THE EXERCISE: Show each line of the data below that has the string "parts" in it.
-- START OF EXTRACTED INFORMATION --
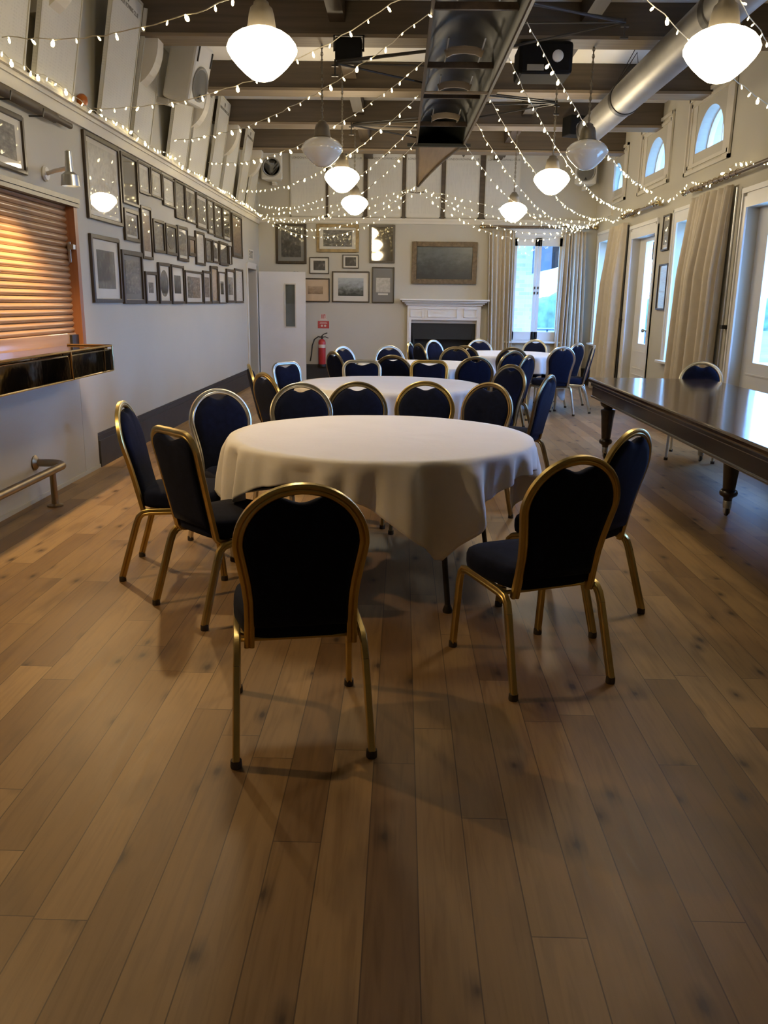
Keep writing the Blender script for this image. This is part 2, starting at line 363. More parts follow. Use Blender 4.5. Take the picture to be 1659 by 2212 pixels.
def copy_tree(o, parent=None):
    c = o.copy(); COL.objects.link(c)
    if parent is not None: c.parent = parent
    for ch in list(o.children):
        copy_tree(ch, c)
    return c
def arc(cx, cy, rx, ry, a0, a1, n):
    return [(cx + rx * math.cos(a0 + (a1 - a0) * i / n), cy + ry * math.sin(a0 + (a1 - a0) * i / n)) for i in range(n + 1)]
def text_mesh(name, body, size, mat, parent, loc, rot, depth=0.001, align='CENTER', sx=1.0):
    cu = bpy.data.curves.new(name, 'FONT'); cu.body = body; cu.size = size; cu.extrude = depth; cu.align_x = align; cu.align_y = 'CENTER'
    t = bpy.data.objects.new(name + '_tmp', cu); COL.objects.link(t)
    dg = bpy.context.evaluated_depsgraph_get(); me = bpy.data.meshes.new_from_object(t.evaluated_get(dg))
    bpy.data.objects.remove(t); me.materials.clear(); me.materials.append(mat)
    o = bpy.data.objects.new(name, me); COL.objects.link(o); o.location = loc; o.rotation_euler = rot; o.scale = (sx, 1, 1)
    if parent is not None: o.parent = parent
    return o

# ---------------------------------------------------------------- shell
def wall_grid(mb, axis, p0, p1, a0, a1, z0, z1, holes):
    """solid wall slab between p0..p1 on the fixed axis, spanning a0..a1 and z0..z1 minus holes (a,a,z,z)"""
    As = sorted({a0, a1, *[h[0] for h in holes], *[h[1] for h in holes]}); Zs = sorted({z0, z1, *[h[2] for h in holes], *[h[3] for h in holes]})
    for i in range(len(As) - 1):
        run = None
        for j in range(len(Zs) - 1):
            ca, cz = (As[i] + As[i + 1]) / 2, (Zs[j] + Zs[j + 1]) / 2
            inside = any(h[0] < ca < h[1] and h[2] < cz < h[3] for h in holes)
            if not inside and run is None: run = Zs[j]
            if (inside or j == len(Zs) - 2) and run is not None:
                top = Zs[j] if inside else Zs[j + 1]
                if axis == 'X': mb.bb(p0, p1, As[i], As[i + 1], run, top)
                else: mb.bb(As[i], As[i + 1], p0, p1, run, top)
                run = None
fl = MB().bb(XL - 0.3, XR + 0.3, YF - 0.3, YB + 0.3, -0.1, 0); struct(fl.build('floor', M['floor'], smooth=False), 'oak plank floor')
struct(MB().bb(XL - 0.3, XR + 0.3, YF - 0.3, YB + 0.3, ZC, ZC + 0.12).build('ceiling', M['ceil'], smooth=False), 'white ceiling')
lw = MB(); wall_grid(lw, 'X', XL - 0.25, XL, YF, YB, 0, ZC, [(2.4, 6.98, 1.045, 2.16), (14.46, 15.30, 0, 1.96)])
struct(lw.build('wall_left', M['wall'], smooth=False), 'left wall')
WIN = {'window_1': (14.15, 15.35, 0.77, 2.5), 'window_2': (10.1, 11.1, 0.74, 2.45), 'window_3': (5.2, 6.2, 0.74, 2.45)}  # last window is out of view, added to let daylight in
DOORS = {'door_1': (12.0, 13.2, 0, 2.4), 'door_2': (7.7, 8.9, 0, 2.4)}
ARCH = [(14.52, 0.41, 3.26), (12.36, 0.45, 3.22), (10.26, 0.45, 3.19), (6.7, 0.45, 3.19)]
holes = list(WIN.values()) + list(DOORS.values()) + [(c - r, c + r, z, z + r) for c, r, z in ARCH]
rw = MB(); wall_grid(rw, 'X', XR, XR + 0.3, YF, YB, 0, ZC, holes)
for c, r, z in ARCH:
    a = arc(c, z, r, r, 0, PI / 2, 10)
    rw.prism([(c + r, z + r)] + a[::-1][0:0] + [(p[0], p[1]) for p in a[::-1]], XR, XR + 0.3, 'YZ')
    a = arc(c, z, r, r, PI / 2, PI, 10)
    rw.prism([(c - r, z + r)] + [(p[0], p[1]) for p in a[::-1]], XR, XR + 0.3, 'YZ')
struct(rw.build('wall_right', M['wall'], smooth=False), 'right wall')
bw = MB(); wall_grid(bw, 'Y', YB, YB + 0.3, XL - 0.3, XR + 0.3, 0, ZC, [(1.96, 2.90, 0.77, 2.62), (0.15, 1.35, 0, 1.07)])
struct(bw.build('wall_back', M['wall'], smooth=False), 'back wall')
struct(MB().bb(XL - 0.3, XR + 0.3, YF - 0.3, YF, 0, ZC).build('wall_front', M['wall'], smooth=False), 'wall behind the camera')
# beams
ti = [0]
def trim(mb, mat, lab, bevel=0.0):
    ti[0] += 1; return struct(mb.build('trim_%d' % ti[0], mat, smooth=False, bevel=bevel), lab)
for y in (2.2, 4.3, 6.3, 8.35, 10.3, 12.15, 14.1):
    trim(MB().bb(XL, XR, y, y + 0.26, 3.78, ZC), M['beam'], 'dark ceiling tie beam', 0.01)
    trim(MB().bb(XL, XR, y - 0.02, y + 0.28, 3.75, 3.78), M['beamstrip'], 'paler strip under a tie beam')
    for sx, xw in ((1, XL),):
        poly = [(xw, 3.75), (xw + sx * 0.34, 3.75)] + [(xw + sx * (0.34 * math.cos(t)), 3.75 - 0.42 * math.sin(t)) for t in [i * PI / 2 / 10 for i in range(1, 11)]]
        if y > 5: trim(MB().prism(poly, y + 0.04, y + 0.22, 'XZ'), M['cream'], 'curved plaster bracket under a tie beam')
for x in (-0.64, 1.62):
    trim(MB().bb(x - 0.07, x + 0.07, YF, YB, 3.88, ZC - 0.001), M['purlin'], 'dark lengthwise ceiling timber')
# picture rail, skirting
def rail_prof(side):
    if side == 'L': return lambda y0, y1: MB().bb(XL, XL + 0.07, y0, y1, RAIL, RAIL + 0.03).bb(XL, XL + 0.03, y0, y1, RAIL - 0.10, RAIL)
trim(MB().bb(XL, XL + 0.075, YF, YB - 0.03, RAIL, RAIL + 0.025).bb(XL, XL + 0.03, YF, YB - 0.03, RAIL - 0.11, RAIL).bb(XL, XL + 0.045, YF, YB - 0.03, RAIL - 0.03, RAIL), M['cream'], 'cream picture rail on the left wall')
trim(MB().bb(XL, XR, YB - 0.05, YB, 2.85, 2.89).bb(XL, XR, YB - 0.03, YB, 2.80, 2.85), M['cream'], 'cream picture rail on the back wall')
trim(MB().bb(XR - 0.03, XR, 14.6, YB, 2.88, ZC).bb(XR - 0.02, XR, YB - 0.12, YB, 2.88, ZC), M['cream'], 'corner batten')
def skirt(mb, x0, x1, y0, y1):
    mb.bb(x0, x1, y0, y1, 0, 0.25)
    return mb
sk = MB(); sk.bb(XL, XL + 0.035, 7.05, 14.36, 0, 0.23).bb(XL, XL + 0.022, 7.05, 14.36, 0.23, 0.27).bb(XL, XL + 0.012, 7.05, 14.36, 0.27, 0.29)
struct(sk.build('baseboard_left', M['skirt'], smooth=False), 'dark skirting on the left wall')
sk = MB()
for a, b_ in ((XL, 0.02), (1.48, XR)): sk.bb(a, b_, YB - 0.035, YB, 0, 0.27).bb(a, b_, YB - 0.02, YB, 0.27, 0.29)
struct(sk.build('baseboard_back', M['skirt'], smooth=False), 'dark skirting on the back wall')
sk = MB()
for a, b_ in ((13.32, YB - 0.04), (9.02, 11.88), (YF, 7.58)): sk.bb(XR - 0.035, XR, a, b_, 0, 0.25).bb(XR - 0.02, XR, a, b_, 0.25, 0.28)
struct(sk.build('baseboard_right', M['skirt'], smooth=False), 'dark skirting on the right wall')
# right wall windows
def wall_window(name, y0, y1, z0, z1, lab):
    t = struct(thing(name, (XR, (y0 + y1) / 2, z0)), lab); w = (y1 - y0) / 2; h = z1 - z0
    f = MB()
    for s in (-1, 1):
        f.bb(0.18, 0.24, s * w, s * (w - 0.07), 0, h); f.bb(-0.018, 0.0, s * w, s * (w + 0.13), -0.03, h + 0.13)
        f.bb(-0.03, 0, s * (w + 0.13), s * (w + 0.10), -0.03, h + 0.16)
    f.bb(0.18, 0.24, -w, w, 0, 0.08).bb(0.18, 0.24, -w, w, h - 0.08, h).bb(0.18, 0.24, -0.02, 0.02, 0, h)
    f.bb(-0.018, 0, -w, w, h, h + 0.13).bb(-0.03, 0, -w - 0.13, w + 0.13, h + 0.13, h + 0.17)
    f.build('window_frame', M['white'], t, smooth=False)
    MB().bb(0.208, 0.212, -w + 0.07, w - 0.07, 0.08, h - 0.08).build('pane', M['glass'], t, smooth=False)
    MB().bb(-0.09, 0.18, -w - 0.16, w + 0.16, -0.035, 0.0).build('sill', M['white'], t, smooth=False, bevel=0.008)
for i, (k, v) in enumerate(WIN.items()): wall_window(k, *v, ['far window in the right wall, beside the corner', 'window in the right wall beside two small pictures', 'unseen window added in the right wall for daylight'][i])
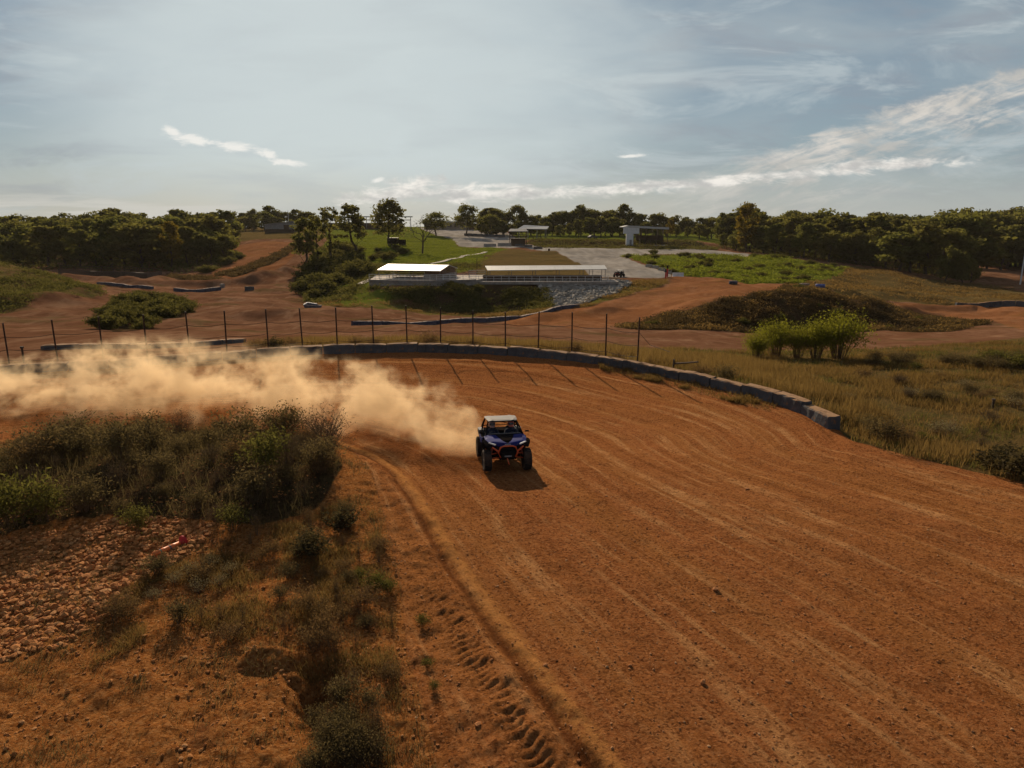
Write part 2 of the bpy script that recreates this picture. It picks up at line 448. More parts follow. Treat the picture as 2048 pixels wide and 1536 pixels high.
-- END OF EXTRACTED INFORMATION --
EXERCISE ANSWER:
Keep writing the Blender script for this image. This is part 2, starting at line 363. More parts follow. Use Blender 4.5. Take the picture to be 1659 by 2212 pixels.
Write part 2 of the bpy script that recreates this picture. It picks up at line 448. More parts follow. Treat the picture as 2048 pixels wide and 1536 pixels high.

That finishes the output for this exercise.